▸ THE PROBLEM: Output the first line of the listing and each line after it, up to and including the line that contains "COL = scene.collection", exactly as written, minus the pictures.
Begin RECORDS SHOWN
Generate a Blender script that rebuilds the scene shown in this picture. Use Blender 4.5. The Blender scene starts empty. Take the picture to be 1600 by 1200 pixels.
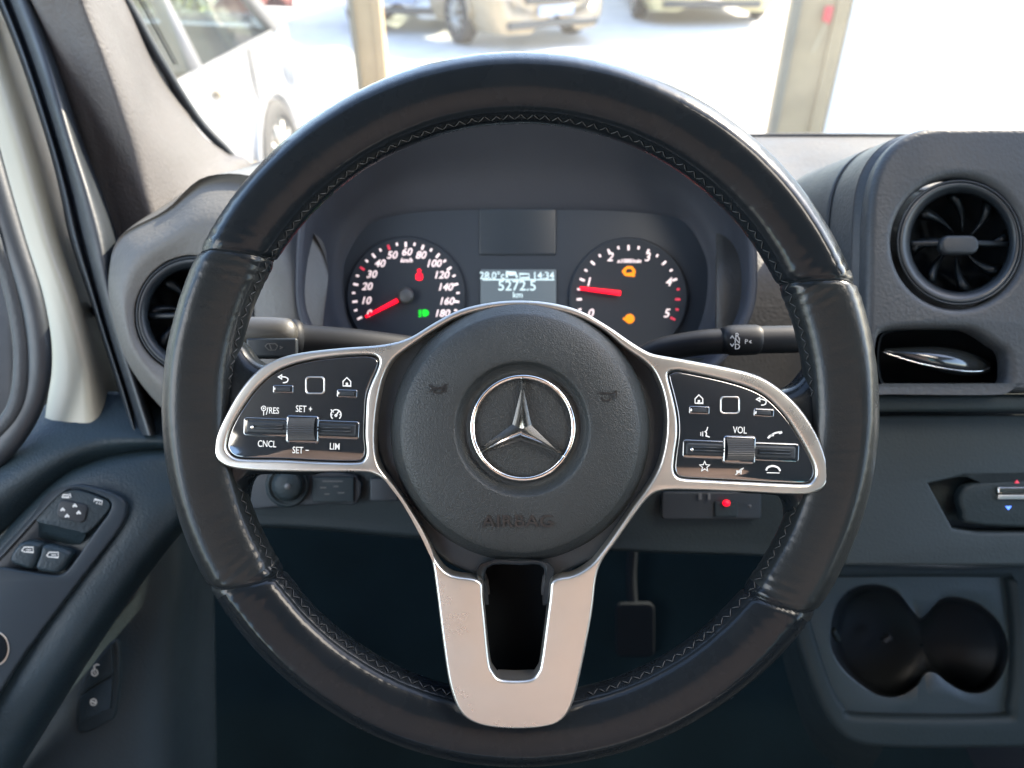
import bpy, bmesh, math, random
from mathutils import Vector, Matrix, noise as mnoise
random.seed(7)
R = math.radians
scene = bpy.context.scene
COL = scene.collection

# ------------------------------------------------------------------ camera
PITCH = R(34)
F = 1155.0                       # focal length in photo pixels (1600 wide)
CAM = Vector((0, 0, 1.75))
cd = bpy.data.cameras.new('camera'); cam = bpy.data.objects.new('camera', cd); COL.objects.link(cam)
cam.location = CAM; cam.rotation_euler = (math.pi/2 - PITCH, 0, 0)
cd.sensor_width = 36; cd.lens = 36*F/1600; cd.clip_start = 0.01; cd.clip_end = 400
cd.dof.use_dof = True; cd.dof.focus_distance = 0.41; cd.dof.aperture_fstop = 7.0
scene.camera = cam
# ------------------------------------------------------------------ sky, sun, lamps
SUN_EL, SUN_AZ = R(36), R(52)    # azimuth to the right of straight ahead (+Y)
w = bpy.data.worlds.new('World'); scene.world = w; w.use_nodes = True
nt = w.node_tree; bg = nt.nodes['Background']
sky = nt.nodes.new('ShaderNodeTexSky'); sky.sky_type = 'NISHITA'; sky.sun_disc = False
sky.sun_elevation = SUN_EL; sky.sun_rotation = SUN_AZ
nt.links.new(sky.outputs[0], bg.inputs[0]); bg.inputs[1].default_value = 0.12
sl = bpy.data.lights.new('sun', 'SUN'); sl.energy = 2.6; sl.angle = R(0.6); sl.color = (1, 0.87, 0.68)
so = bpy.data.objects.new('sun', sl); COL.objects.link(so)
tosun = Vector((math.sin(SUN_AZ)*math.cos(SUN_EL), math.cos(SUN_AZ)*math.cos(SUN_EL), math.sin(SUN_EL)))
so.rotation_euler = tosun.to_track_quat('Z', 'Y').to_euler()
def area(name, loc, target, sx, sy, power, col):
    l = bpy.data.lights.new(name, 'AREA'); l.shape = 'RECTANGLE'; l.size = sx; l.size_y = sy; l.energy = power; l.color = col
    o = bpy.data.objects.new(name, l); COL.objects.link(o); o.location = loc
    o.rotation_euler = (Vector(loc) - Vector(target)).to_track_quat('Z', 'Y').to_euler(); return o
area('side_window_fill', (-1.05, -0.25, 2.0), (0, 0.4, 1.45), 0.8, 0.5, 1.3, (1.0, 0.93, 0.8))  # fill lamp added at the side window to shape the highlights
area('seat_back_fill', (.55, .1, 2.15), (0, -.6, 1.5), 0.5, 0.3, 1.5, (1.0, .9, .78))  # added fill aimed at the seat back to warm its reflections
area('rear_teal_fill', (0.5, -2.2, 1.9), (0, 0.4, 1.4), 1.4, 1.0, 1.5, (0.35, 0.85, 1.0))  # added teal fill from behind, tints the dark plastics
vs = scene.view_settings; scene.display_settings.display_device = 'sRGB'
vs.view_transform = 'Standard'; vs.look = 'None'; vs.exposure = 3.2; vs.gamma = 1; vs.use_curve_mapping = False
try:
    scene.cycles.max_bounces = 8; scene.cycles.transparent_max_bounces = 12
    scene.cycles.sample_clamp_indirect = 1.5; scene.cycles.caustics_reflective = False; scene.cycles.caustics_refractive = False
except Exception: pass

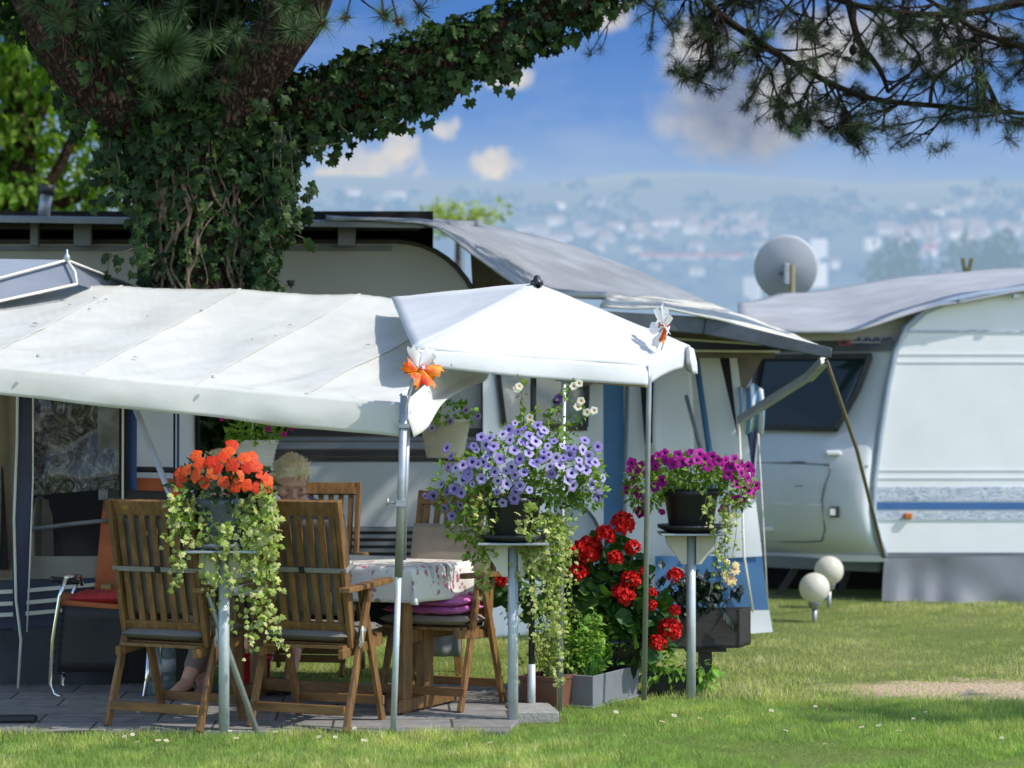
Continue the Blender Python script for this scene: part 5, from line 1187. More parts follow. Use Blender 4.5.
End RECORDS SHOWN
▸ RESULT FOR THIS TASK:
Generate a Blender script that rebuilds the scene shown in this picture. Use Blender 4.5. The Blender scene starts empty. Take the picture to be 1600 by 1200 pixels.
import bpy, bmesh, math, random
from mathutils import Vector, Matrix, noise as mnoise
random.seed(7)
R = math.radians
scene = bpy.context.scene
COL = scene.collection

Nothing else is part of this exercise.